• GIVEN INSTRUCTION: Collect every line that includes the string "script".

++++++++

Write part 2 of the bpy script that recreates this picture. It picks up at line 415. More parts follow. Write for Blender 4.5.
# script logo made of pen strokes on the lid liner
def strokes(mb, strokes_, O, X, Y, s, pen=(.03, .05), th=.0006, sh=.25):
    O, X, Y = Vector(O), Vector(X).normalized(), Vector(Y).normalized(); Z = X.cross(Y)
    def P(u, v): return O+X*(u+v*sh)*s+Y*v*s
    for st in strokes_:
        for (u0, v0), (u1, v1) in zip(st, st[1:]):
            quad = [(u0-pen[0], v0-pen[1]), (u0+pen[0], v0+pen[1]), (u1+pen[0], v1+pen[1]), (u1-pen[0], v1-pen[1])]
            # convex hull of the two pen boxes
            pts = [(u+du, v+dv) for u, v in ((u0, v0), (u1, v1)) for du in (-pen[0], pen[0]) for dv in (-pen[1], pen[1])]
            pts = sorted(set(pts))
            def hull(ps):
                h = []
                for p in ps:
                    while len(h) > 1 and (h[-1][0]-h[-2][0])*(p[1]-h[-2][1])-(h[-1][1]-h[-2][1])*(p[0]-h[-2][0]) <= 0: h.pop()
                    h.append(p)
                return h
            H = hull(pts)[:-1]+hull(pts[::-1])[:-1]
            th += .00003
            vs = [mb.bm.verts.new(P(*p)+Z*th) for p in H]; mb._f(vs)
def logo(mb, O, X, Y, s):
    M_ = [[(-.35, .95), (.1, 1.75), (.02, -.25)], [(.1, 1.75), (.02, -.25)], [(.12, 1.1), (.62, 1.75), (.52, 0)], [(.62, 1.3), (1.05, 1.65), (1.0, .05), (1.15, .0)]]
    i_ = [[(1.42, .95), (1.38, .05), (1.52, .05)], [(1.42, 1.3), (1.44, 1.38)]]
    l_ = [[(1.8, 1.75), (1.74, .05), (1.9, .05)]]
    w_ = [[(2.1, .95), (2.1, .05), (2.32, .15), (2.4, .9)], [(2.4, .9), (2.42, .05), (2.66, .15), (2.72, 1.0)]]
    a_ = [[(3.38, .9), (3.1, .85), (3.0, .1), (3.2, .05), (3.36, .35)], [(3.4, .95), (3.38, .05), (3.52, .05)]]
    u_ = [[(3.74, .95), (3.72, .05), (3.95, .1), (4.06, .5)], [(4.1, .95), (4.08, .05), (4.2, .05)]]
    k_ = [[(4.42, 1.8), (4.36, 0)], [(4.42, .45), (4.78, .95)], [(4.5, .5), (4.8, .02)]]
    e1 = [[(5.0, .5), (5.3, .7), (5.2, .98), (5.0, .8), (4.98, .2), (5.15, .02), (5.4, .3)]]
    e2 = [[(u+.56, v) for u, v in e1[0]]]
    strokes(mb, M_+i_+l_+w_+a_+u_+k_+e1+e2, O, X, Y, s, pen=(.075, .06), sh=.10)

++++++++

• EXPECTED ANSWER:
Write part 2 of the bpy script that recreates this picture. It picks up at line 415. More parts follow. Write for Blender 4.5.
# script logo made of pen strokes on the lid liner